Casa Blanca – Ecuador: Sailing aborted, anniversary, Return to the Sea, sinking

July 12, 2021

I was supposed to be writing this post in Grenada. Alas, the sailing trip had to be postponed for family reasons.  As planned, Natalia and I left Beirut on June 28 bound to Washington DC and the girls joined from France a couple of days later.  But on July 2nd, instead of flying to St Georges to meet ANTARES we flew to Quito-Ecuador to spend some time with my parents.  Last Wednesday we drove here. 

We are starting to settle in a certain routine, though not exactly the same as four months ago; routines do change over time, plus Marina and Sofia are on vacation (Natalia and I are working part time). The days have alternated between sunny and overcast but the temperature is consistently in the 25-30 C range. We all like this place. It’s good for my body and mind.

Over the weekend we went to Playa Escondida for lunch. The restaurant there is closed for remodeling but our friends who manage the place grilled fish for us that they served in one of the open cabins along with salads and two bottles of a Portuguese Sauvignon Blanc.  We had a very pleasant day. 

Sunday Natalia and I celebrated our 7th wedding anniversary.  Not sure why we take as reference the time when we got married instead of the day when we met, or when we started living together; that would be 10 years ago.
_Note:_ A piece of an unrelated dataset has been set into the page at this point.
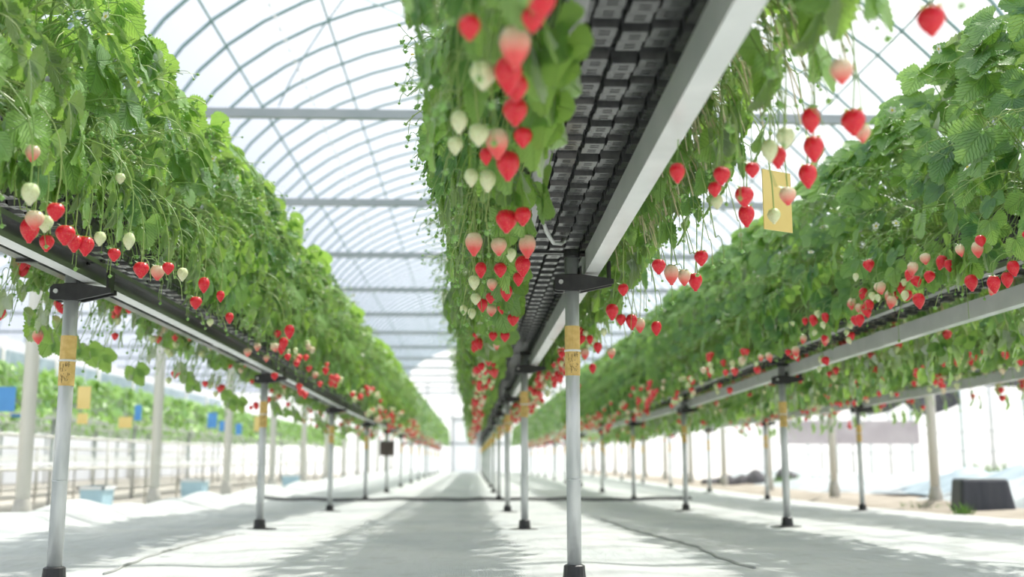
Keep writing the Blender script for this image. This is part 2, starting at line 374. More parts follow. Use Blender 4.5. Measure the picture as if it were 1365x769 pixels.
# far end wall
q = MB(); q.box((HX0-9, YEND, -.15), (HX1+9, YEND+.01, 3.0)); tag(q.build('wall_back', wallfilm), kind='structure')
q = MB(); n = 22; P = [arch_pt(i/n) for i in range(n+1)]
q.add([(px, YEND, pz) for px, pz in P], [tuple(range(n+1))]); tag(q.build('wall_back_gable', wallfilm), kind='structure')
for i, (a, b) in enumerate([((HX0, .95), (HX1, 1.05)), ((HX0, 2.0), (HX1, 2.06))]):
    q = MB(); q.box((a[0], YEND-.06, a[1]), (b[0], YEND-.01, b[1])); tag(q.build('end_wall_rail', greypipe), ['lower', 'upper'][i]+' horizontal rail of the far end wall', 'rail')
for i in range(8):
    x = HX0+i*(HX1-HX0)/7; q = MB(); q.box((x-.025, YEND-.07, -.1), (x+.025, YEND-.01, EAVE+ (0 if i in (0, 7) else 1.2*math.sin(PI*i/7)))); tag(q.build('end_wall_stud', greypipe), f'upright stud of the far end wall, {ordn(i+1)} from the left', 'stud', 'end wall studs')
dr = empty('door_1', (-.3, YEND-.1, -.1)); dr['kind'] = 'structure'
q = MB(); q.box((-.5, 0, 0), (.5, .03, 2.0)); q.build('door_panel', wallfilm, dr)
q = MB(); q.box((-.55, -.01, 0), (-.5, .05, 2.05)); q.box((.5, -.01, 0), (.55, .05, 2.05)); q.box((-.55, -.01, 2.0), (.55, .05, 2.06)); q.build('door_frame', greypipe, dr)

# ------------------------------------------------------------------ benches
# post x, rail underside height, does the height follow the floor, first post, far end
BEN = {'left': (-1.215, .885, 1, 3.30), 'centre': (.30, .915, .15, 3.27), 'right': (1.86, .895, 1, 3.40), 'outer': (3.40, .90, 1, 3.35)}
STEP = 3.1; BEND = 41.0
BNAME = {'left': 'left bench', 'centre': 'centre bench', 'right': 'right bench', 'outer': 'outermost right bench'}
def zb(row, y): return BEN[row][1] + zoff(y)*BEN[row][2] + (.018*max(0, min(2.6, 3.3-y)) if row == 'centre' else 0)
def rail_mesh(row, x0, x1, h=.068):
    ysr = list(np.arange(-1.5, 14, .5)) + [14+3*i for i in range(int((BEND-14)/3)+1)]
    q = MB(); b = .006
    w = .0035
    prof = [(x0, 0), (x1, 0), (x1, .016), (x1-w, .016), (x1-w, w), (x0+w, w), (x0+w, h-w), (x1-w, h-w), (x1-w, h-.014), (x1, h-.014), (x1, h), (x0, h)]
    n = len(prof)
    V = [(px, yy, zb(row, yy)+pz) for yy in ysr for px, pz in prof]; F_ = [(i*n+j, (i+1)*n+j, (i+1)*n+(j+1) % n, i*n+(j+1) % n) for i in range(len(ysr)-1) for j in range(n)]
    q.add(V, F_); q.m = [1 if (k_ % n) in (1, 2, 3, 4, 5, 6, 7, 8, 9) else 0 for k_ in range(len(F_))]
    # splice sleeves
    for yy in np.arange(5.0, BEND, 6.2):
        q.box((x0-.003, yy-.05, zb(row, yy)-.003), (x0-.0002, yy+.05, zb(row, yy)+h+.003))
    return q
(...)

We started with a glass of Cava at home and then had dinner at our favorite restaurant by the beach.  Marina went to see friends and Sofia opted to stay home and watch a movie. A friend who I hadn’t seen in a very long time was at the restaurant having a drink at the bar and ended up spending the soiree with us. Not very romantic. We went to bed quite late so today I have been operating in slow motion. I cancelled a meeting I had and wasn’t really able to do much in terms of work — or to run or workout.  

Instead I finished reading Webb Chiles’s Return to the Sea about the second half of his fourth circumnavigation — from Boston to Sydney via the Azores, Portugal, Senegal, Brazil and South Africa.  I had read all his published books and the unpublished logs but not this one, simply because there is no electronic version, so I finally bought the hard cover.   Sailing books are popular among sailors because of the stories, adventures, guides to places and approaches to solving problems but most are badly written; sailors, on average, are bad writers.  Chiles is a writer who also sails. You read about the passages and the places Carol his wife and him visited together (at least until they reached Cape Town) but also about the writer himself and the struggles we all face to keep different pats of our life together.  The book doesn’t always follow a straight line in space-time, there are detours and transitions between past and present handled with much care as to maintain the integrity of the story.  Highly recommended.  

Otherwise, back in the Middle East, Lebanon continues to sink and we no longer try to guess when it will touch bottom. Now, without diesel, even the buildings in well-off neighborhoods are struggling to provide electricity and since the pumps can’t run the country is starting to face problems with water.  Natalia and I might have left just in time. Over the weekend there was a lull in the storm created by the two soccer finals — the Euro and Latin America’s cups — which millions of humans, including Lebanese who had electricity, watched.  I did not but was happy to learn about the results.